### Instructions to follow
Each line in the entries below that holds the string "rebuilds" is to be listed.

### Data
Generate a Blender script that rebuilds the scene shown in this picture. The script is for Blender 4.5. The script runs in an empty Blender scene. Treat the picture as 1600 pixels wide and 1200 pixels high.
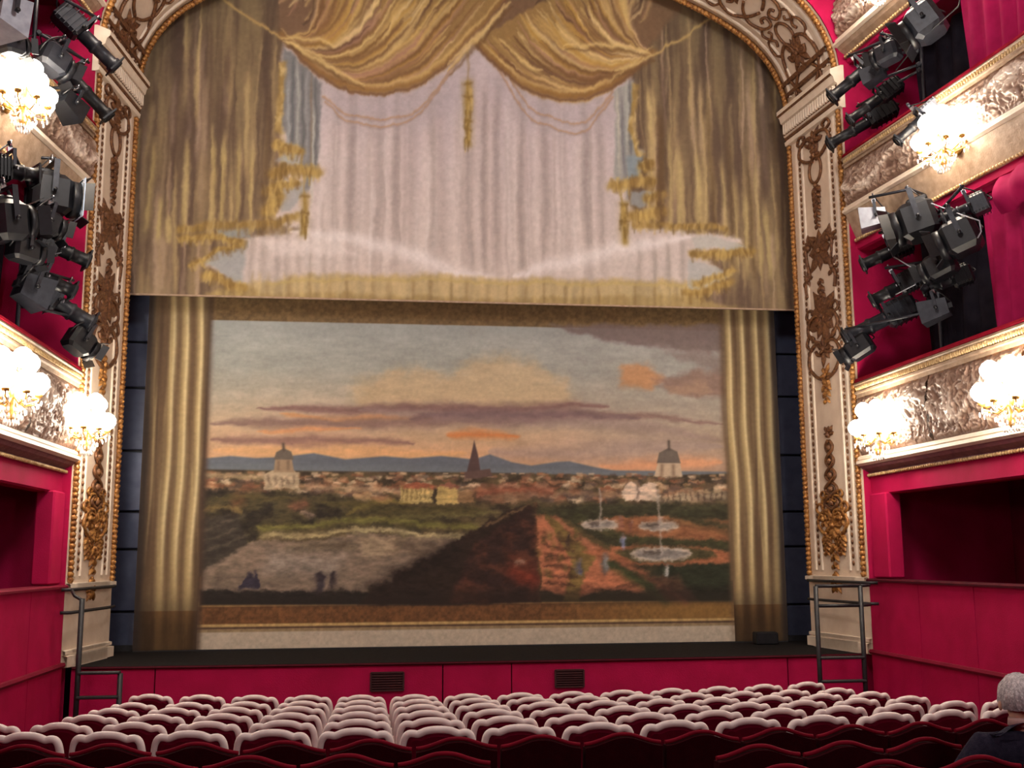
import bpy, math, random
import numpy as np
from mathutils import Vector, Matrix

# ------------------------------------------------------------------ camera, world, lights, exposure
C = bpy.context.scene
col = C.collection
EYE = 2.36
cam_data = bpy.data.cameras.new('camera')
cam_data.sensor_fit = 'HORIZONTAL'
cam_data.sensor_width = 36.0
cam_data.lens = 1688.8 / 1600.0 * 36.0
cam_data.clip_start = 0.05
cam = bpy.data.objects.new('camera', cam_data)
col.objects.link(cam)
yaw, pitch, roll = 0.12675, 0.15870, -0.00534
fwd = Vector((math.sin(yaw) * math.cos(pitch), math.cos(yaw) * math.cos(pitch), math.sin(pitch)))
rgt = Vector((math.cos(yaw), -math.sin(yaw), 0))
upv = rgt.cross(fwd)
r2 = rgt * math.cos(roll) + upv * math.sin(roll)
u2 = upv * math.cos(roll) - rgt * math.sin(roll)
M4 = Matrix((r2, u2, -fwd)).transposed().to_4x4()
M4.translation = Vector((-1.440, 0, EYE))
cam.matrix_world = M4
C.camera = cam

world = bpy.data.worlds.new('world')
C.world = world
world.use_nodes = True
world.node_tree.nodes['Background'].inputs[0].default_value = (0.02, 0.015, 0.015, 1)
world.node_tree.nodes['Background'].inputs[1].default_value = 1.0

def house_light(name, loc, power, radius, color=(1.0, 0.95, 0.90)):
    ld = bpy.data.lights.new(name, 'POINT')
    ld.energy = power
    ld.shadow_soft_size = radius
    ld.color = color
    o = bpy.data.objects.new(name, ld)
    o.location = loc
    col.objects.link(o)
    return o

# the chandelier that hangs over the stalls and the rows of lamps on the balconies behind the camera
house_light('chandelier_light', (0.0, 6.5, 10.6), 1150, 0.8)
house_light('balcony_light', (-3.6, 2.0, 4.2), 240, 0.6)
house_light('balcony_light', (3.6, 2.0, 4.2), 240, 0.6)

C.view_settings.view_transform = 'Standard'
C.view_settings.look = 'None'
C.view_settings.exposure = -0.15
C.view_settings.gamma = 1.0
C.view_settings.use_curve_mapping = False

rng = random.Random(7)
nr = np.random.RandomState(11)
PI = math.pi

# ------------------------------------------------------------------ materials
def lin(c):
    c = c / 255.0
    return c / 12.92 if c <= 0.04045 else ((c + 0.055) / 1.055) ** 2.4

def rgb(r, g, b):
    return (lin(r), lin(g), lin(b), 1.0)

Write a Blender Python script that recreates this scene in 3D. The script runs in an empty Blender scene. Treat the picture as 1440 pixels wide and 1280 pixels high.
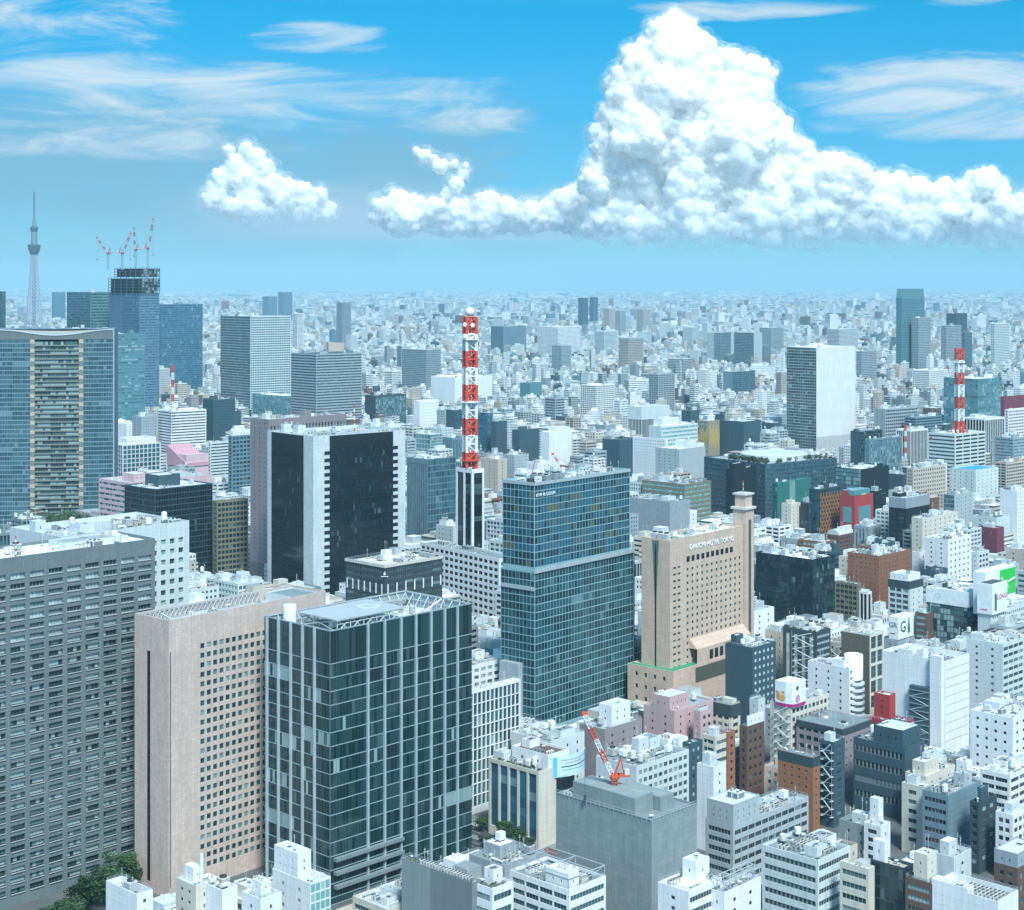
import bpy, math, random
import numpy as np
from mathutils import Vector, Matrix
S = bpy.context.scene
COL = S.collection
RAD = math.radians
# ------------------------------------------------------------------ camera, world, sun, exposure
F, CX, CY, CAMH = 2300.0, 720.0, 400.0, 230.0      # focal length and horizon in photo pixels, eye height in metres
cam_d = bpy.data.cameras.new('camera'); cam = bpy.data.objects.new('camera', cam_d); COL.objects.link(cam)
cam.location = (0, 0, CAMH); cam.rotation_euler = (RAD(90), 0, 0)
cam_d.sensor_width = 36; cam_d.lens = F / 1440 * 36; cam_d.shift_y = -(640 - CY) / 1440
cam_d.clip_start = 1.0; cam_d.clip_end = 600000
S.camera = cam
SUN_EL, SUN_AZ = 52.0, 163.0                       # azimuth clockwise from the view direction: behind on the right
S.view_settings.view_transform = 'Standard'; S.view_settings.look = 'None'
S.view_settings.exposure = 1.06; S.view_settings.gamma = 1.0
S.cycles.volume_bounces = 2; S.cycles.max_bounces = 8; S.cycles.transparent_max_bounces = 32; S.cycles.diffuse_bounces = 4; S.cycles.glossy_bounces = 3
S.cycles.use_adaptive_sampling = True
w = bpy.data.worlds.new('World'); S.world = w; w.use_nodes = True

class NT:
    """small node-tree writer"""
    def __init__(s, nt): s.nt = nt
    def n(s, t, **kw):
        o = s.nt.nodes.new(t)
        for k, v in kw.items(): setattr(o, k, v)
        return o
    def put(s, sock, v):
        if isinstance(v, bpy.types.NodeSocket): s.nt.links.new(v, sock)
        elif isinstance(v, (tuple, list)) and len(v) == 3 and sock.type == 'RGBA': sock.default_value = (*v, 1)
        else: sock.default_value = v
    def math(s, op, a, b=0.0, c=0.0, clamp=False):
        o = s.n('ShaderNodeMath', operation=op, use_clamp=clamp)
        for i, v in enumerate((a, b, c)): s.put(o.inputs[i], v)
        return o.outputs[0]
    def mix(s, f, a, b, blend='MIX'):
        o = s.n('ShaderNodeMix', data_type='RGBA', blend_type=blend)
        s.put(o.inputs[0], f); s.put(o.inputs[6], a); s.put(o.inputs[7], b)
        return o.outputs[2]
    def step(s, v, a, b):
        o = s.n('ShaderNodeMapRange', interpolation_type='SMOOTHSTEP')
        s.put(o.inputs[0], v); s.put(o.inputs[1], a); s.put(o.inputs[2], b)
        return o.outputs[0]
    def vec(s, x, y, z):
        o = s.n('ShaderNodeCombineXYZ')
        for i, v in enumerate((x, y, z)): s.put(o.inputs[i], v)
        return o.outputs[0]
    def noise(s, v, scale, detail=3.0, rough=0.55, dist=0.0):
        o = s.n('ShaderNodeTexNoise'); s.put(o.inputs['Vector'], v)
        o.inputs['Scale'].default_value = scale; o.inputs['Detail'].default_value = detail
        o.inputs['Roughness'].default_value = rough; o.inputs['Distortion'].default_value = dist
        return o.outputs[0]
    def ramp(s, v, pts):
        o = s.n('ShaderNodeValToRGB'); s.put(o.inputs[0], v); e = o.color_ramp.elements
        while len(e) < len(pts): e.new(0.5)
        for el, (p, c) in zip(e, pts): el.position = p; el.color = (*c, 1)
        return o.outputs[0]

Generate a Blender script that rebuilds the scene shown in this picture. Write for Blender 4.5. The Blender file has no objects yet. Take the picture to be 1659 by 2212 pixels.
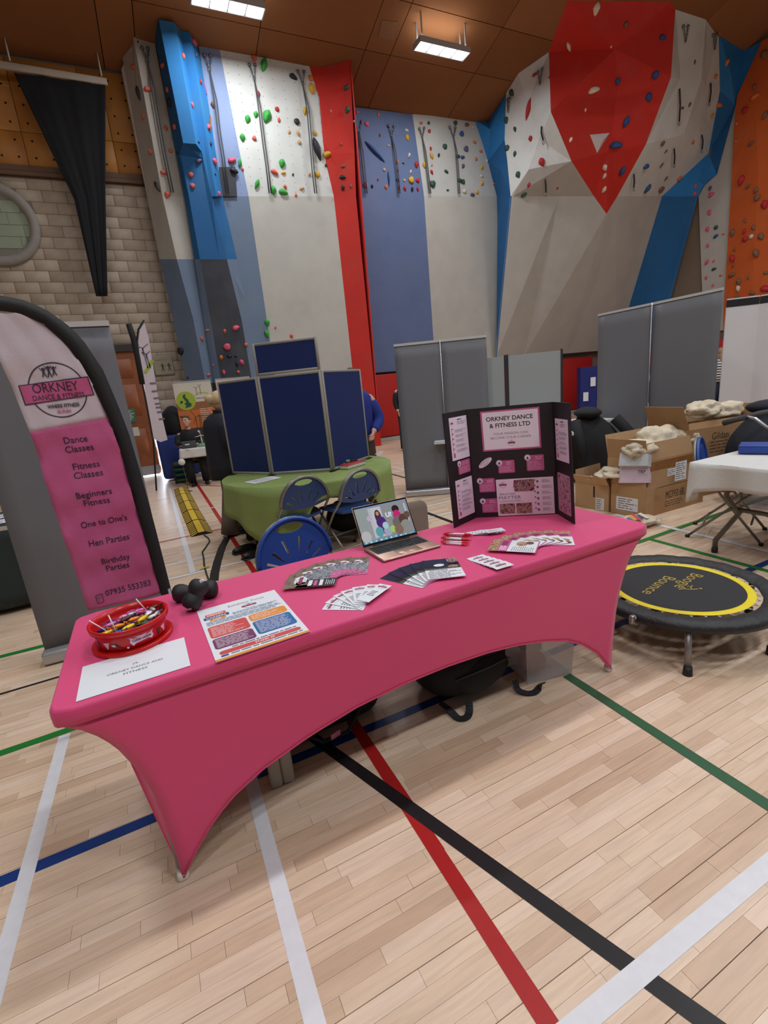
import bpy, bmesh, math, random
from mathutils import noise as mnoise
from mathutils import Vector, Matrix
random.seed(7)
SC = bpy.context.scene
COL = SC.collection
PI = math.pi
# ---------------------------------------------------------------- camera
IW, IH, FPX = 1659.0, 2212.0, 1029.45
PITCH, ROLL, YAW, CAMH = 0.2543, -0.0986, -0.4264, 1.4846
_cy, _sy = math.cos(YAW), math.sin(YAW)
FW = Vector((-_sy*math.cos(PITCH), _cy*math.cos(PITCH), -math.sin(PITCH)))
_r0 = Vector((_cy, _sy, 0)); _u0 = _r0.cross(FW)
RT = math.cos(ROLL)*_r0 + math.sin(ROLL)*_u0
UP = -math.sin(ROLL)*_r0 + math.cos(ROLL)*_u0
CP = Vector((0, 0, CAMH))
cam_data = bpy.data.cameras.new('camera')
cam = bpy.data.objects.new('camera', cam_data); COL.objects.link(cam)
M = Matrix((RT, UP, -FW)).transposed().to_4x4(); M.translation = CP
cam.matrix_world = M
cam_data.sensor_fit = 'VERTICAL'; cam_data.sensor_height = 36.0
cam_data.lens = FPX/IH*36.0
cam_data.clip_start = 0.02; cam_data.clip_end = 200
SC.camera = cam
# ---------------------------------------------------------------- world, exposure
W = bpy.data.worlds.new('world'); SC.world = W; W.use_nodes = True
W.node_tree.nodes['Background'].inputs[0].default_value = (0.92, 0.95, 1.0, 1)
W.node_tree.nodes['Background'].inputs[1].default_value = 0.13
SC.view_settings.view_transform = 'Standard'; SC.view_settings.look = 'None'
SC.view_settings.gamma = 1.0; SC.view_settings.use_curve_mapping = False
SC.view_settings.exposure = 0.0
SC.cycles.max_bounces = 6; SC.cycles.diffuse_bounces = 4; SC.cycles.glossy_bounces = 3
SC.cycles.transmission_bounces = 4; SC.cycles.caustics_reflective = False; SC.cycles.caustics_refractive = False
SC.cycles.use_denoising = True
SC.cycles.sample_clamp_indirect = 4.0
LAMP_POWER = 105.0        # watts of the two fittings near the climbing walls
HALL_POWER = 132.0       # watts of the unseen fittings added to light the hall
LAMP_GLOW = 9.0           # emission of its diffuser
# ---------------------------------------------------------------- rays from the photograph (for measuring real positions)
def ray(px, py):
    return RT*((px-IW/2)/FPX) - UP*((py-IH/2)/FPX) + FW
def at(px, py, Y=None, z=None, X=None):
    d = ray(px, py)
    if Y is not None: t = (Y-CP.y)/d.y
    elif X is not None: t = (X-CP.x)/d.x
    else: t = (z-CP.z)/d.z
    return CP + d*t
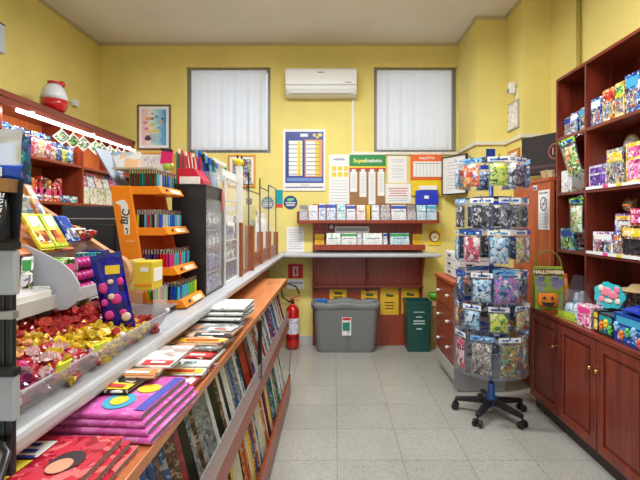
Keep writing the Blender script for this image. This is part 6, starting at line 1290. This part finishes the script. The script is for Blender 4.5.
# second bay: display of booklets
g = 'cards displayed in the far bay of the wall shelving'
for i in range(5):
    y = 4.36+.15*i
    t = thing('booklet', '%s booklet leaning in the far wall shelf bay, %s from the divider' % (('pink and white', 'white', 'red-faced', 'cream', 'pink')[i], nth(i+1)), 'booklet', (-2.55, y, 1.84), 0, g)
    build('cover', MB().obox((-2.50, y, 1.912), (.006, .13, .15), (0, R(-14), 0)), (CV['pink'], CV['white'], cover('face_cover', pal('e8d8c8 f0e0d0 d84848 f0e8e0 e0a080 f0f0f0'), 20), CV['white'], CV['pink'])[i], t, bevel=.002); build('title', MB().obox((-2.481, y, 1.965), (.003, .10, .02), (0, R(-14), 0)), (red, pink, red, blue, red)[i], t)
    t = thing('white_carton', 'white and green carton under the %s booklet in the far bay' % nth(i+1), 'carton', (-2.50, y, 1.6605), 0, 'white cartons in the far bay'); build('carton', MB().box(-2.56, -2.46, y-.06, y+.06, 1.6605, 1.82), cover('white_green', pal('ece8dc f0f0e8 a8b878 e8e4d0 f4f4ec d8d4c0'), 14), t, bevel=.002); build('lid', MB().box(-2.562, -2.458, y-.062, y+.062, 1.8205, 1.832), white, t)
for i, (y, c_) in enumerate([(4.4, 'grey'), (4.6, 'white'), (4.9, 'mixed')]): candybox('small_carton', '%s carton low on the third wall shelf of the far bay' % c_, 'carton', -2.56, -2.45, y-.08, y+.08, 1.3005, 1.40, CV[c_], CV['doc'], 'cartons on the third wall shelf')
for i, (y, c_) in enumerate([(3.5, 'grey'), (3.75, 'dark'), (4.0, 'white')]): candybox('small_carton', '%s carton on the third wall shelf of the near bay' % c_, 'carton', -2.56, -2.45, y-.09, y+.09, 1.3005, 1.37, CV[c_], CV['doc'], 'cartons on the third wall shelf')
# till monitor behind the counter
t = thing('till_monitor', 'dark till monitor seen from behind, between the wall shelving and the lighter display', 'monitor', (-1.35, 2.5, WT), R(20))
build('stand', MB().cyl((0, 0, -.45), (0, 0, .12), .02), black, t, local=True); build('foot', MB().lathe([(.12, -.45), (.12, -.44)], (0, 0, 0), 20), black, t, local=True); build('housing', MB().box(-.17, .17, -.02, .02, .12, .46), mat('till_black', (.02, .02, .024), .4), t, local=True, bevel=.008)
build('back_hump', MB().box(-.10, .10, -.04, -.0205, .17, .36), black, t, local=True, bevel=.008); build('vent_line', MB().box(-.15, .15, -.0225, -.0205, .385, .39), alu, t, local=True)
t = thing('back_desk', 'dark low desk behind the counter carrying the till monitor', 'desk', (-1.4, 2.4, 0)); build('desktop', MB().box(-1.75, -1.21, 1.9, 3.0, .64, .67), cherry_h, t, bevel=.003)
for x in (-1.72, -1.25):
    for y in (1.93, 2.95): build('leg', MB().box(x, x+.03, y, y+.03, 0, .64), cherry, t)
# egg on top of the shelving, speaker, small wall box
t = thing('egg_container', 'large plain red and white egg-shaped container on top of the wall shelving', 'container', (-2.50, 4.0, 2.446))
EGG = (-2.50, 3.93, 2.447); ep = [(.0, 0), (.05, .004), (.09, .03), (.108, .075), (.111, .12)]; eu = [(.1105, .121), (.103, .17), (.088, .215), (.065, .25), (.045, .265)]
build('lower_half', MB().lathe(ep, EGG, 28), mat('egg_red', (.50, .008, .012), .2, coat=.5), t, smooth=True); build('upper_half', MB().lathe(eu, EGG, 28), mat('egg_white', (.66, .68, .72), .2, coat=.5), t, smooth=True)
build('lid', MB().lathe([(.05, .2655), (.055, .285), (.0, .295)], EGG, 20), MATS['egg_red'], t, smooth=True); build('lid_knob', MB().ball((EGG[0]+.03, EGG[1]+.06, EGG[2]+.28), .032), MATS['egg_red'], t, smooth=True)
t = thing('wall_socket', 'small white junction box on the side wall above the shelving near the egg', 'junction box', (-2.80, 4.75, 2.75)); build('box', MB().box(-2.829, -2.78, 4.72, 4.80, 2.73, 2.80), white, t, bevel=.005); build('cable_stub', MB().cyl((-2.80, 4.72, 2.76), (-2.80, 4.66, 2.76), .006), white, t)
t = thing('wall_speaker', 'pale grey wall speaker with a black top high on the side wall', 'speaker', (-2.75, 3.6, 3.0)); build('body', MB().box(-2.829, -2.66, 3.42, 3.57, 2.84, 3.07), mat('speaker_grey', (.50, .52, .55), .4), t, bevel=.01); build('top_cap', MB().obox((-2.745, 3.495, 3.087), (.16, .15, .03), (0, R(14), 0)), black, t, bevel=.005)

### Written reply
Generate a Blender script that rebuilds the scene shown in this picture. The script is for Blender 4.5. The script runs in an empty Blender scene. Treat the picture as 1600 pixels wide and 1200 pixels high.
Generate a Blender script that rebuilds the scene shown in this picture. Write for Blender 4.5. The Blender file has no objects yet. Take the picture to be 1659 by 2212 pixels.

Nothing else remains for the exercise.